Certains d'entre nous y réfléchissent, mais c'est une question difficile. En effet, réguler le spam revient à essayer de contrôler les contenus qui circulent. C'est vrai que le spam est dérangeant... mais il se pourrait qu'un dispositif de régulation étatique, où des états non démocratiques interviendraient, soient encore plus gênant que ce qui nous pose des problèmes actuellement. A priori, à l'Isoc, nous sommes plutôt pour des solutions reposant sur la vigilance des internautes et la responsabilisation des émetteurs de message. Naturellement, une telle solution n'a rien de parfait. Fustiger un marchand de Hong-Kong risque de peu l'émouvoir. D'un autre côté, ces messages envoyés n'importe comment ne s'avèreront pas nécessairement efficaces. Il faut donc être prudent sur cette question et compter sur les apprentissages des acteurs.

Régulation du peer to peer : vous comprenez la position des FAI qui refusent de faire les gendarmes ?
Bien entendu. Cela rejoint ma réaction précédente. Peut-être que des dérives existent dans cette phase d'expérimentation, mais il faut d'abord s'interroger sur leurs conséquences réelles. Par ailleurs, toutes les solutions confiant à des autorités non-judiciaires le droit de contrôler les contenus sont dangereuses. Enfin, il s'agit aussi, souvent, de solutions inefficaces car on peut toujours contourner telle ou telle régulation locale si elle s'avère vraiment gênante et les groupes qui sont visés les connaissent parfaitement.

Isoc, la voix de son maître (américain), vrai ou faux ?
Faux. L'Isoc France est indépendante et les américains ne participent pas à nos débats et à nos prises de position. L'Isoc est une association mondiale, où, certes, les Américains dominent, mais qui essaye précisément de jouer l'ouverture. Cela étant, il est exact qu'il peut y avoir des débats houleux sur un certain nombre de points. Nous ne partageons pas, sur tous les sujets, des visions communes avec nos amis d'Outre Atlantique.

Comment évoluent vos relations avec la délégation Isoc Iraq ?
Depuis 48 heures, les communications sont difficiles avec eux. Sont-ils brouillés ?

C'est quoi votre site préféré ?
Oh, un truc qui n'intéresse personne d'autre que les économistes : www.ssrn.com. C'est plein de "working papers" sur tous les sujets... y compris l'économie de l'Internet. Cela étant, je n'ai pas vraiment de site préféré. J'en ai plusieurs en fonction des usages.

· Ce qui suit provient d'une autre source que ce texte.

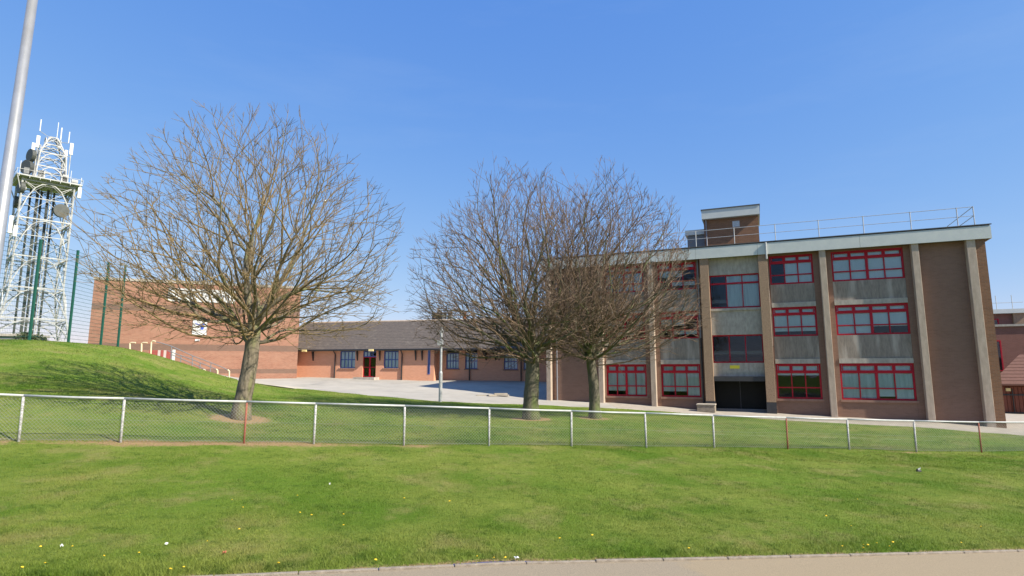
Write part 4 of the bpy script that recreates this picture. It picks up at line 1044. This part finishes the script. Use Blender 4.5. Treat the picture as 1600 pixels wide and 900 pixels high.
# ------------------------------------------------------------------ bare trees
def make_tree(name, label, base, trunk_top, r0, r1, crown, nlimb, seed, bm, tm, group, natt=2300, twig=1.0, limb_el=(-8, 70)):
    """bare tree: limbs and branches compete for the space of the crown, radii follow from the branches carried"""
    rg = random.Random(seed); root = empty(name, base); tag(root, label, 'tree', group)
    cx, cy, cz, rx, ry, ru, rd = crown
    ph = [rg.uniform(0, 6.28) for _ in range(6)]
    def lump(a, e): return 1 + .06*math.sin(3*a+ph[0]+2*e) + .05*math.sin(5*a+ph[1]-5*e) + .05*math.sin(7*e+ph[2]+2*a) + .03*math.sin(11*a+9*e+ph[3])
    def rv():
        while True:
            v = Vector((rg.uniform(-1,1), rg.uniform(-1,1), rg.uniform(-1,1)))
            if .05 < v.length < 1: return v
    att = []
    while len(att) < natt:
        v = rv().normalized(); a = math.atan2(v.y, v.x); r_ = rg.random()**.40*lump(a, v.z)
        att.append(Vector((cx+v.x*rx*r_, cy+v.y*ry*r_, cz+v.z*(ru if v.z > 0 else rd)*r_)))
    pos, par, dr = [], [], []
    def add(p, q, d): pos.append(p); par.append(q); dr.append(d); return len(pos)-1
    tt = Vector(trunk_top); nt = 12; prev = -1
    for i in range(nt+1):
        u = i/nt; p = Vector((tt.x*u**1.2, tt.y*u, tt.z*u)) + Vector((math.sin(u*5+seed)*.03, math.cos(u*4+seed)*.03, 0))*min(1, u*4)
        prev = add(p if i else p-Vector((0,0,.25)), prev, Vector((0,0,1)))
    ntr = prev; STEP = .17
    for i in range(nlimb):
        u = (i+.5)/nlimb; el = math.radians(limb_el[0]+(limb_el[1]-limb_el[0])*u+rg.uniform(-5,5)); az = i*2.39996+rg.uniform(-.3,.3)
        d = Vector((math.cos(az)*math.cos(el), math.sin(az)*math.cos(el), math.sin(el)))
        q = ntr - int((1-u)*rg.uniform(1.5, 3.6)); p = pos[q]
        for k in range(4 + int(3*u)):
            d = (d+Vector((0,0,.04))+rv()*.05).normalized(); p = p+d*STEP; q = add(p, q, d)
    src = Vector((tt.x, tt.y, tt.z*.85))
    att.sort(key=lambda v: (v-src).length)
    n0 = len(pos); cap_ = n0+len(att)
    PA = np.zeros((cap_, 3)); DA = np.zeros((cap_, 3)); LA_ = np.zeros(cap_)
    for i in range(n0):
        PA[i] = pos[i]; DA[i] = dr[i]; LA_[i] = 0 if i <= ntr else (pos[i]-pos[par[i]]).length+LA_[par[i]]
    n_ = n0
    for v in att:                              # work outwards: each point joins the branch it can continue most directly
        w_ = np.array(v)-PA[:n_]; ds = np.sqrt((w_*w_).sum(1))+1e-6
        if ds.min() < .13: continue
        cs = (w_*DA[:n_]).sum(1)/ds
        cost = ds*(1+1.6*(1-cs)) + .16*LA_[:n_] + np.where(cs < .45, 50., 0.); cost[:ntr+1] += 60.
        j = int(cost.argmin())
        if cost[j] > 40 or ds[j] > 2.2: continue
        d = (Vector(w_[j]/ds[j])*.75+dr[j]*.35+Vector((0,0,.04))).normalized()
        add(v, j, d); PA[n_] = v; DA[n_] = d; LA_[n_] = LA_[j]+ds[j]; n_ += 1
    N = len(pos); kids = [[] for _ in range(N)]
    for i in range(N):
        if par[i] >= 0: kids[par[i]].append(i)
    E_ = 2.2; rt = .0068; rad = [0.0]*N; big = [-1]*N
    for i in range(N-1, -1, -1):
        if not kids[i]: rad[i] = rt
        else:
            rad[i] = sum(rad[k]**E_ for k in kids[i])**(1/E_) + .00012; big[i] = max(kids[i], key=lambda k: rad[k])
    kx = math.log(r1/rt)/math.log(rad[ntr]/rt)
    rad = [rt*(r_/rt)**kx for r_ in rad]
    for i in range(ntr+1):
        u = i/nt; rad[i] = (r0+(r1-r0)*u)*(1+.30*math.exp(-u*tt.z/.22))*(1+.03*math.sin(i*2.1+seed))
    for _ in range(3):                       # relax the kinks
        new = list(pos)
        for i in range(ntr+1, N):
            if big[i] >= 0: new[i] = pos[i]*.5+(pos[par[i]]+pos[big[i]])*.25
        pos = new
    crown_mb = MB(); trunk_mb = MB()
    heads = [0] + [k for i in range(N) for k in kids[i] if k != big[i]]
    for h in heads:
        ch = [h]
        while big[ch[-1]] >= 0: ch.append(big[ch[-1]])
        pts = [pos[i] for i in ch]; rr = [rad[i] for i in ch]
        if h:
            pts.insert(0, pos[par[h]]); rr.insert(0, min(rr[0]*1.08, rad[par[h]]*.95))
        pts.append(pts[-1]+(pts[-1]-pts[-2])*.6); rr.append(.0042)
        if h == 0: trunk_mb.tube(pts, rr, 16)
        elif rr[1] > .040: MB().tube(pts, rr, 9).build('limb', bm, root, smooth=True)
        else: crown_mb.tube(pts, rr, 6 if rr[1] > .018 else 4, cap=False)
    ctr = Vector((cx, cy, cz-rd*.6))
    for i in range(ntr+1, N):                # twigs on the thin wood
        if rad[i] > .020: continue
        nt_ = (1 if rg.random() < .55*twig else 0) + (1 if rg.random() < .28*twig else 0) + (1 if not kids[i] else 0)
        for _ in range(nt_):
            d = dr[i]; sd = rv(); sd = (sd-d*sd.dot(d)).normalized(); an = math.radians(rg.uniform(26, 58)); out = (pos[i]-ctr).normalized()
            nd = (d*math.cos(an)+sd*math.sin(an)+out*.25+Vector((0,0,.08))).normalized(); L = rg.uniform(.14, .46)
            m_ = pos[i]+nd*L*.5+rv()*.012; e_ = m_+(nd+Vector((0,0,.12))+rv()*.12).normalized()*L*.5
            crown_mb.tube([pos[i], m_, e_], [.0072, .0058, .0038], 3, cap=False)
            if rg.random() < .55*twig:
                s2 = (nd+rv()*.7+Vector((0,0,.1))).normalized(); crown_mb.tube([m_, m_+s2*rg.uniform(.08, .22)], [.0056, .0036], 3, cap=False)
    trunk_mb.build('trunk', bm, root, smooth=True)
    c = crown_mb.build('crown', tm, root, smooth=True); c['kind'] = 'stuff'
    return root
def tree_at(px, py, Y): p = at(px, py, Y); return Vector((p.x, p.y, gz1(p.x, p.y)))
GRP = 'bare trees on the lawn'
b1 = tree_at(376, 655, 19.0); b2 = tree_at(830, 655, 24.5); b3 = tree_at(930, 653, 25.5)
make_tree('bare_tree', 'broad bare tree with pale trunk standing alone in front of the brick hall', b1, (.22, .1, 2.9), .275, .215,
          (.10, .1, 4.75, 4.75, 4.4, 5.25, 2.45), 8, 11, M['bark'], M['twig'], GRP, natt=5000, twig=.95, limb_el=(-6, 80))
make_tree('bare_tree', 'bare tree with thick mossy trunk on the left of the close pair', b2, (.05, 0, 2.7), .335, .27,
          (-.35, 0, 5.0, 4.7, 4.0, 5.5, 2.8), 10, 23, M['bark2'], M['twig2'], GRP, natt=6600, twig=1.2)
make_tree('bare_tree', 'bare tree with slimmer trunk on the right of the close pair', b3, (-.15, 0, 2.7), .245, .185,
          (.35, 0, 5.1, 4.4, 3.8, 5.6, 2.8), 10, 37, M['bark2'], M['twig2'], GRP, natt=6600, twig=1.2)

# ------------------------------------------------------------------ far left: low shed and bushes behind the mound
p = at(-20, 530, 60); sh = empty('far_shed', (p.x, p.y, 3.4), .3); tag(sh, 'low grey flat roofed shed behind the mound below the radio mast', 'shed')
hs = at(10, 521, 60).z - 3.4
MB().box(0, 4.0, 0, 3, 0, hs-.25).build('wall', M['slate'], sh); MB().box(-.2, 4.2, -.2, 3.2, hs-.249, hs).build('roof', M['lintel'], sh)
def bush(px, py, Y, r_, h_, seed, label):
    rg = np.random.default_rng(seed); p = at(px, py, Y); z0 = 3.3; root = empty('bush', (p.x, p.y, z0)); tag(root, label, 'bush')
    n = 900; d = rg.normal(size=(n,3)); d /= np.linalg.norm(d,axis=1)[:,None]; rad = rg.uniform(.6,1.05,n)[:,None]
    c = d*rad*np.array([r_,r_,h_/2])+np.array([0,0,h_/2]); mb = MB()
    for q in c:
        a = rg.normal(size=3)*.11; b_ = rg.normal(size=3)*.11; mb.v += [tuple(q-a), tuple(q+a), tuple(q+b_)]; k = len(mb.v); mb.f.append((k-3,k-2,k-1))
    f = mb.build('foliage', M['hedge'], root); f['kind'] = 'stuff'
    MB().tube([(0,0,-.2),(0,0,h_*.7)], [.08,.03], 6).build('stem', M['bark'], root)
bush(40, 526, 58, 1.1, at(40,517,58).z-3.3, 1, 'dark bush behind the mound right of the far shed')
bush(58, 528, 60, 1.2, at(58,522,60).z-3.3, 2, 'dark bush behind the mound at the green fence post')

# ------------------------------------------------------------------ grass blades
def blades(name, n, ymin, ymax, hmin, hmax, wid, seed, pw):
    rg = np.random.default_rng(seed)
    Yv = ymin + (ymax-ymin)*rg.random(n)**pw
    ang = rg.uniform(-1.35, 1.35, n); X = ang*Yv + np.where(np.abs(ang) > .95, np.sign(ang)*2.0, 0.0)
    e_ = Yv - edge_y(X)
    keep = (e_ > -.03) & (Yv < yard_front(X)-.02)
    s = soil_amount(X, Yv); keep &= rg.random(n) > s*.95
    X, Yv = X[keep], Yv[keep]; n = len(X); Z = gz(X, Yv)
    pat = .7+.6*(np.sin(X*1.7+np.sin(Yv*1.1)*2)*np.sin(Yv*1.3+X*.4)*.5+.5) + .45*np.clip(np.sin(X*5.3+np.sin(Yv*3.1)*2.2)*np.sin(Yv*4.7+np.sin(X*2.7)*2), 0, 1)**2
    edge_long = 1+2.2*np.clip(1-(Yv-edge_y(X))/.7, 0, 1)*rg.random(n)
    h = rg.uniform(hmin, hmax, n)*pat*edge_long; a = rg.uniform(0, 6.283, n); w = wid*rg.uniform(.6,1.3,n)
    bx, by = np.cos(a)*w/2, np.sin(a)*w/2; l = rg.normal(0, .55, (n,2))*h[:,None]
    v = np.empty((n,3,3)); v[:,0] = np.column_stack([X-bx, Yv-by, Z-.004]); v[:,1] = np.column_stack([X+bx, Yv+by, Z-.004]); v[:,2] = np.column_stack([X+l[:,0], Yv+l[:,1], Z+h])
    me = bpy.data.meshes.new(name); me.vertices.add(3*n); me.vertices.foreach_set('co', v.ravel().astype(np.float32))
    me.loops.add(3*n); me.loops.foreach_set('vertex_index', np.arange(3*n, dtype=np.int32))
    me.polygons.add(n); me.polygons.foreach_set('loop_start', np.arange(0,3*n,3,dtype=np.int32)); me.polygons.foreach_set('loop_total', np.full(n,3,dtype=np.int32))
    me.update(calc_edges=True); me.validate(); me.materials.append(M['blade'])
    o = link(bpy.data.objects.new(name, me)); return tag(o, kind='stuff')
tag(blades('verge_grass', 860000, 6.8, 21, .012, .032, .009, 3, 1.25), 'short mown green grass of the verge and lawn', 'grass')
tag(blades('lawn_grass', 360000, 17, 42, .018, .04, .022, 4, 1.1), 'short mown green grass of the lawn and mound', 'grass')

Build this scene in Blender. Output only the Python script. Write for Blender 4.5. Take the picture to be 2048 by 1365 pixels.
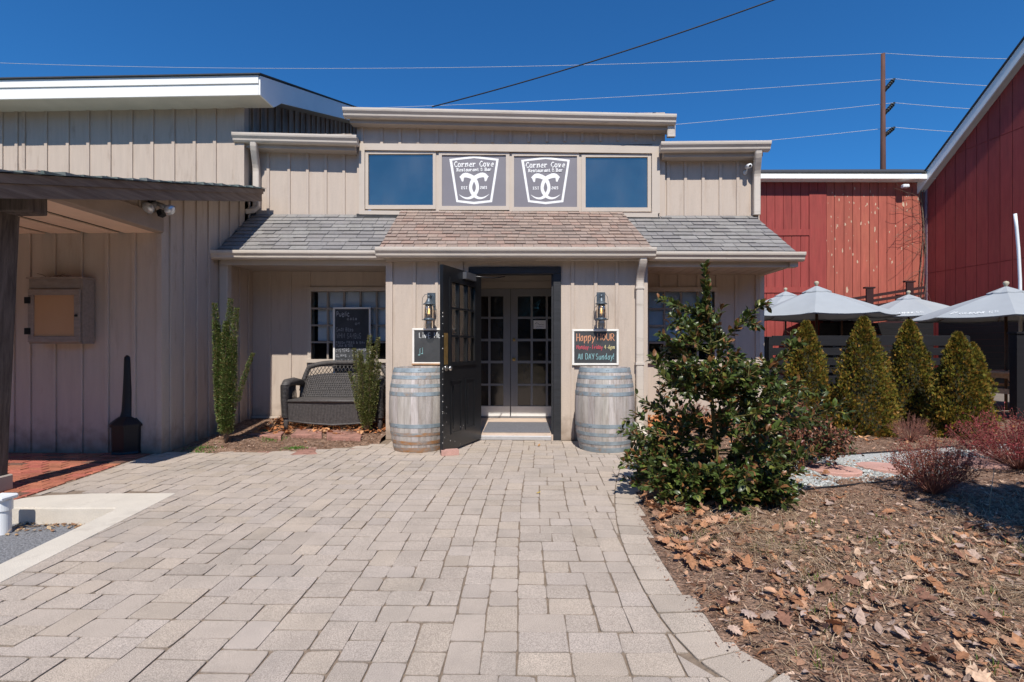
import bpy, math, random
from mathutils import Vector, Matrix, noise
R = math.radians
rnd = random.Random(7)
C = bpy.context.scene.collection
for o in list(bpy.data.objects): bpy.data.objects.remove(o)

# ------------------------------------------------------------------ camera, sky, sun, exposure
F, EYE, HOR = 1000.0, 1.18, 694.0
YAW = math.atan(33 / 1000)
cam = bpy.data.cameras.new('camera')
cam.sensor_width = 36; cam.lens = 36 * F / 2048
cam.shift_y = (HOR - 682.5) / 2048
cam.clip_start = 0.05; cam.clip_end = 3000
co = bpy.data.objects.new('camera', cam); C.objects.link(co)
co.location = (0, 0, EYE); co.rotation_euler = (R(90), 0, YAW)
bpy.context.scene.camera = co

SUN_EL, SUN_AZ = R(52.0), R(-1.0)      # light travels (sin az, cos az); the sun stands behind the camera
w = bpy.data.worlds.new('World'); bpy.context.scene.world = w; w.use_nodes = True
nt = w.node_tree; bg = nt.nodes['Background']
sky = nt.nodes.new('ShaderNodeTexSky'); sky.sky_type = 'NISHITA'; sky.sun_disc = False
sky.sun_elevation = SUN_EL
sky.sun_rotation = math.pi + SUN_AZ
sky.altitude = 0; sky.air_density = 1.0; sky.dust_density = 0.2; sky.ozone_density = 2.0
tint = nt.nodes.new('ShaderNodeMix'); tint.data_type = 'RGBA'; tint.blend_type = 'MULTIPLY'; tint.inputs[0].default_value = 1   # the lens's deep winter blue
tint.inputs[7].default_value = (.44, 1.42, 2.36, 1)
nt.links.new(sky.outputs[0], tint.inputs[6]); nt.links.new(tint.outputs[2], bg.inputs[0]); bg.inputs[1].default_value = 0.052
sl = bpy.data.lights.new('sun', 'SUN'); sl.energy = 5.0; sl.angle = R(0.53); sl.color = (1, .945, .855)
so = bpy.data.objects.new('sun', sl); C.objects.link(so)
d = Vector((math.sin(SUN_AZ) * math.cos(SUN_EL), math.cos(SUN_AZ) * math.cos(SUN_EL), -math.sin(SUN_EL)))
so.rotation_euler = d.to_track_quat('-Z', 'Y').to_euler(); so.location = (0, -5, 12)
vs = bpy.context.scene.view_settings
vs.view_transform = 'Standard'; vs.look = 'None'; vs.exposure = 0.12; vs.gamma = 1; vs.use_curve_mapping = False
bpy.context.scene.cycles.max_bounces = 8
bpy.context.scene.cycles.transparent_max_bounces = 12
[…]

Alors, comment protéger les auteurs, vous qui connaissez bien cette question ?
Les auteurs de quoi ? et quelle protection ? La protection, cela va de la reconnaissance de paternité - qui ne pose pas plus de problème sur le Net que dans la vie réelle - à la défition de droits exclusifs d'usage - notamment à des fins commerciales. L'Internet offre toute une gamme de possibilités techniques. Cela étant, c'est comme dans la vie réelle, la technique ne suffit pas. Le droit et l'éthique doivent venir à son secours. En revanche, ce qui est intéressant dans le monde numérique, c'est que l'auteur d'une oeuvre peut décliner de manière très subtile les différents droits d'usage et d'accès qu'il confère à ses oeuvres. C'est très nouveau.

Les affaires de brevets se multiplient sur Internet... Qu'en pensez-vous ?
La question des brevets est toujours controversée et souvent mal comprise. Soit on a une position générale et simpliste - qu'elle soit pour l'interdiction pure et simple de toute forme de propriété intellectuelle, ou, au contraire, pour la permission de breveter n'importe quoi -, soit on admet qu'il faut réfléchir au cas par cas. C'est plutôt ma position. Il y a, à l'évidence, des innovations sur Internet qui pourraient être brevetées (même si ce n'est pas nécessairement l'intérêt de l'innovateur) et d'autres qui ne devraient pas l'être.

En tant qu'économiste, vous croyez à l'Internet gratuit (pub) ou est-ce une utopie ?
En fait, l'économie numérique réunit un certain nombre de propriétés - coût de reproduction des contenus et d'utilisation des infrastructures quasi nuls, externalités de consommation (mon usage produit une information utile aux autres), etc - qui rend possible des modèles gratuits. Mais, en fait, ces caractérisitiques rendent surtout possibles des tas d'hybridation entre le gratuit et le payant, entre le coopératif et le marchand, entre les accès protégés et l'information publique. Bref, le tout gratuit n'est qu'une des possiblités. Il est viable dans certaines situations... mais pas toujours.

Comment l'Isoc est-il financé ?
l'Isoc bénéficie de subventions - publiques et privées -, le plus souvent à l'occasion des événements qu'elle organise. Il y a aussi les cotisations des membres. Cela étant, l'Isoc n'est pas gourmande. Nous sommes tous des bénévoles.

A qui rendez-vous des comptes dans l'Isoc ?
Comme dans toute association : à l'assemblée générale des membres.
Eric Brousseau : Merci à tous pour vos questions... et désolé pour les réponses un peu lapidaires. C'est la loi du genre.